Na verdade suponho que toda a
ênfase que a rede Globo dá ao ativismo gay não se trata da defesa de direitos
civis, mas apenas reflete a influência do lobby que grupos internos gays de
destaque fazem para que a sociedade, principalmente os jovens, tenha
condescendência com o assédio de homossexuais. Qualquer tipo de assédio não
consentido é repugnante, mesmo aquele direcionado de um homem para uma mulher,
como aquelas cantadas de cunho sexual que as mulheres sofrem nas ruas, na
escola e no trabalho. No entanto, ao criminalizar a conduta moral que possa
reprovar o assédio de um homossexual a qualquer pessoa, chamando isto de
homofobia, o ativismo gay busca, por meio da judicialização dos costumes, impor
que o assédio gay seja protegido por lei e isento de reprovação.
Vejam o que está acontecendo nos
EUA, naqueles estados que aprovaram o casamento gay. Alguns profissionais como fotógrafos,
confeiteiros, floristas e demais envolvidos na prestação de serviços em
casamentos, estão buscando na justiça o direito de negar sua participação em
casamentos gays, alegando necessário respeito a sua convicção religiosa. É como
se fosse um habeas corpus preventivo para que não sejam obrigados a participar
de casamentos que atentem contra suas convicções morais e tenham respaldo contra
ações futuras de indenizações milionárias como aquelas que ouvimos falar que
existem nos EUA. Isto está acontecendo em um país que não possui uma legislação
específica que criminalize a discriminação étnica (racial), como a que existe
na legislação brasileira, mas que tem tradição na defesa dos direitos de minorias
e do direito a liberdade de expressão (inclui-se credo religioso).
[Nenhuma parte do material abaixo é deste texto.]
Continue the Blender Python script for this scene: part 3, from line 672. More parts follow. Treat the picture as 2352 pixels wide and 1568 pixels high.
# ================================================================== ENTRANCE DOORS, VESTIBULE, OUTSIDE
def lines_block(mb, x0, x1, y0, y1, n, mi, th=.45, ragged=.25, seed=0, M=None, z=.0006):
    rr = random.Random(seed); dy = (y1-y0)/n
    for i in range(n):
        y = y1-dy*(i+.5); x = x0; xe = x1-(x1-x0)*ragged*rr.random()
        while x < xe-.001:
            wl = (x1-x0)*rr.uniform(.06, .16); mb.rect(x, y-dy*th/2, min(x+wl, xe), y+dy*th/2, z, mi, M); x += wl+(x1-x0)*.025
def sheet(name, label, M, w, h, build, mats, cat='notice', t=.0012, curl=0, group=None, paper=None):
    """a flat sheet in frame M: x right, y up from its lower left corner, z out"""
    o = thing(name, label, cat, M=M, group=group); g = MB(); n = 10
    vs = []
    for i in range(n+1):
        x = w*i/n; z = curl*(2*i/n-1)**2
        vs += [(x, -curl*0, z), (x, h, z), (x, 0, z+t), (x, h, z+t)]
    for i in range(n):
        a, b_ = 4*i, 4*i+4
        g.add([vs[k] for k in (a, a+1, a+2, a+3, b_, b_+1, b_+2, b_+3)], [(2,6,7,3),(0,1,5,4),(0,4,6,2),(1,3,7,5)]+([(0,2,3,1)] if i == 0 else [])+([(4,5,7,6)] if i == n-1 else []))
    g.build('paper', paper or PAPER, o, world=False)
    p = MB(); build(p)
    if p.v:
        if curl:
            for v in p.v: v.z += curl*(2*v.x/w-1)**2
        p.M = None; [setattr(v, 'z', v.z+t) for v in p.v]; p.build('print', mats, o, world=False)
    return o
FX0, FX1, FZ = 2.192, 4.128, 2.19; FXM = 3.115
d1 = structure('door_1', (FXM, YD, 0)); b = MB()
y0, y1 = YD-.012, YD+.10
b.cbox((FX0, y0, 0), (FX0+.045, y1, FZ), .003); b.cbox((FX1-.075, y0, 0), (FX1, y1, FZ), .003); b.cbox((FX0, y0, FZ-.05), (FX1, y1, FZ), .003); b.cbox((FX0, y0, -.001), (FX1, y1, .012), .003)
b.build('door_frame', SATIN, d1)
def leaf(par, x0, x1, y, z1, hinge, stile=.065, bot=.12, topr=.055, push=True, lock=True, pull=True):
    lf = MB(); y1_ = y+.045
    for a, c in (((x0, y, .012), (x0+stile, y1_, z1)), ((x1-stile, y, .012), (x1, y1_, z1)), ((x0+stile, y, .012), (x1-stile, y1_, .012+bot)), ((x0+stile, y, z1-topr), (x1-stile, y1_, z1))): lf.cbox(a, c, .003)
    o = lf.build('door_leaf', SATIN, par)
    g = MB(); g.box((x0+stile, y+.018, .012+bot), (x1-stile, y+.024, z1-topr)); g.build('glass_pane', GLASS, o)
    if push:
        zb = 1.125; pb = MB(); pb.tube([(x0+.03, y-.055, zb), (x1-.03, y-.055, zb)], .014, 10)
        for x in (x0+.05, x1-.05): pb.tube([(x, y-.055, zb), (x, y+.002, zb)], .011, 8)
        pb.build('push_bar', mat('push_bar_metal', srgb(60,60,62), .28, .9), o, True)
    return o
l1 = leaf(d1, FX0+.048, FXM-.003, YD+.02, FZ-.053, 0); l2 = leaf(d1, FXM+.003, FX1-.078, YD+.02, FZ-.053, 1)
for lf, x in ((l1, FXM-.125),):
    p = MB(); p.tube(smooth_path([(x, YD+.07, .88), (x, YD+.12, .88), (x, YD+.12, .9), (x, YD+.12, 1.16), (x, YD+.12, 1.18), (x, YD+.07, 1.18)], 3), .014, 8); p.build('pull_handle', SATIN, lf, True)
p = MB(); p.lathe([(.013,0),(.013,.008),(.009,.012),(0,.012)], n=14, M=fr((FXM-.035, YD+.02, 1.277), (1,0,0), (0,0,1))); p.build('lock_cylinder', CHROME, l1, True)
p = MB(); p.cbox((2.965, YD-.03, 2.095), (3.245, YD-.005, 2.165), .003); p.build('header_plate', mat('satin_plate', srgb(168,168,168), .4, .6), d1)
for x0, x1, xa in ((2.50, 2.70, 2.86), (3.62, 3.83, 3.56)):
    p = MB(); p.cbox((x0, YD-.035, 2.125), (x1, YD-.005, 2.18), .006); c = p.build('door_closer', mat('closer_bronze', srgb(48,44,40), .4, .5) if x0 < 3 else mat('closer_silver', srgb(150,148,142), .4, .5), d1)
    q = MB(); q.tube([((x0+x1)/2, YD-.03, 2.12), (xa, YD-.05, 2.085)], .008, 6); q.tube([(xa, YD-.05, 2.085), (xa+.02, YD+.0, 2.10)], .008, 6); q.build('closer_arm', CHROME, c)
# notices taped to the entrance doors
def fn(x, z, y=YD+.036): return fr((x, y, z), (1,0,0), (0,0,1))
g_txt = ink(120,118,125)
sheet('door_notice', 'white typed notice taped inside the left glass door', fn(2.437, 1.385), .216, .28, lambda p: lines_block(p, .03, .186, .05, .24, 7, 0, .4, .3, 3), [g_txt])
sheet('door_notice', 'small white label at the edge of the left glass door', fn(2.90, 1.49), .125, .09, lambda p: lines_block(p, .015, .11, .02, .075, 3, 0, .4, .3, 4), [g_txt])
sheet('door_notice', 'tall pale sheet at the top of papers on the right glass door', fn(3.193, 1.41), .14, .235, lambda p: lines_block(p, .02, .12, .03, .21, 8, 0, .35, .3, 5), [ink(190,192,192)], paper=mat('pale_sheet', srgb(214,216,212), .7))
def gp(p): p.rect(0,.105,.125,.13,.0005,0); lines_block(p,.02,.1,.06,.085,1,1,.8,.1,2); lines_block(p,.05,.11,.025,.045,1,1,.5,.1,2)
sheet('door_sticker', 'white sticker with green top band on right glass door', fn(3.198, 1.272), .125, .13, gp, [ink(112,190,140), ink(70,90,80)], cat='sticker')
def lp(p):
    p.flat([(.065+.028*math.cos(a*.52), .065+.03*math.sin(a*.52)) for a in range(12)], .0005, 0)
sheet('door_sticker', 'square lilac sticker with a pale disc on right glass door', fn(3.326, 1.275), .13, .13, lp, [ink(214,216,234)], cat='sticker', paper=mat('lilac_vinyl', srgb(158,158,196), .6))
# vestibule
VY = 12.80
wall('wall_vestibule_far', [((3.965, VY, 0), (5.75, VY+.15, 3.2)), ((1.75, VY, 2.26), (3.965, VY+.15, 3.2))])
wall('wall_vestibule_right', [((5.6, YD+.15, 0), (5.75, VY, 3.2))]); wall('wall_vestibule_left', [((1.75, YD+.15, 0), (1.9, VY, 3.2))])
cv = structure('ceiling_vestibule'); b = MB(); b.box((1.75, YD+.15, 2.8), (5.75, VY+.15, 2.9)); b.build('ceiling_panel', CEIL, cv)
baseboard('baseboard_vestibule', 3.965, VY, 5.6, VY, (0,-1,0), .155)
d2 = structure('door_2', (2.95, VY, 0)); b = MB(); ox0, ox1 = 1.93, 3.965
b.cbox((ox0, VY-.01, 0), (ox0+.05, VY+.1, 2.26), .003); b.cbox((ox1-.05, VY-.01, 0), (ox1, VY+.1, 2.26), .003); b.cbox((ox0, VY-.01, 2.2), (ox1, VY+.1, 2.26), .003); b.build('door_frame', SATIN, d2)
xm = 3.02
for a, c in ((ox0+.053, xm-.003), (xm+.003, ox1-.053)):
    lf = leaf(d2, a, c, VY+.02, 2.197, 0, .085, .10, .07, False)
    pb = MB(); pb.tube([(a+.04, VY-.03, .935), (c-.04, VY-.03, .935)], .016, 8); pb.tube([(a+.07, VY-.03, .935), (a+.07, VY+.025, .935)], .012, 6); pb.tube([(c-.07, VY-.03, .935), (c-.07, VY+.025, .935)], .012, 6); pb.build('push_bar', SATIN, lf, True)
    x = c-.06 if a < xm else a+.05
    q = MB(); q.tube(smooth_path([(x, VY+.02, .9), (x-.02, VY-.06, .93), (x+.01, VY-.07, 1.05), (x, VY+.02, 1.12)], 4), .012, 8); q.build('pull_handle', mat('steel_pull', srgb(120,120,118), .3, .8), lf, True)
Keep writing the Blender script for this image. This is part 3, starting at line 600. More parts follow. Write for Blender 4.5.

Reafirmo que devemos rechaçar
qualquer tipo de discriminação e não ignorar que existem grupos hipossuficientes
na lei que precisam de proteção da sociedade, porque faltam vozes que possam
levantar-se ao seu favor. Em se tratando do ator, psicólogo e vendedor, mesmo
com todas as evidências apontarem sua inocência, ainda assim passou 16 dias
preso por ser preto e remediado (não vou chamá-lo de pobre) e ainda vai
responder em liberdade até que um juiz determine sua culpa ou não. Se fosse
qualquer outro negro, que não tenha tido uma participação na novela da Globo,
certamente teria que amargar mais dias na prisão, porque seria considerado mais
um preto ladrão previamente condenado por sua aparência e cor de pele.
Neste caso, seria da mais
profunda ironia para esta minha reflexão se o juiz que venha a declarar Vinícius
Mourão definitivamente inocente fosse alguém que se identificasse como
homossexual, mas certamente o sucesso profissional do magistrado não seria
destacado em noticiário como incomum. E é justamente nisto que consiste toda a
diferença.
João Lago
Administrador, professor e morador do Conjunto Santos Dumont.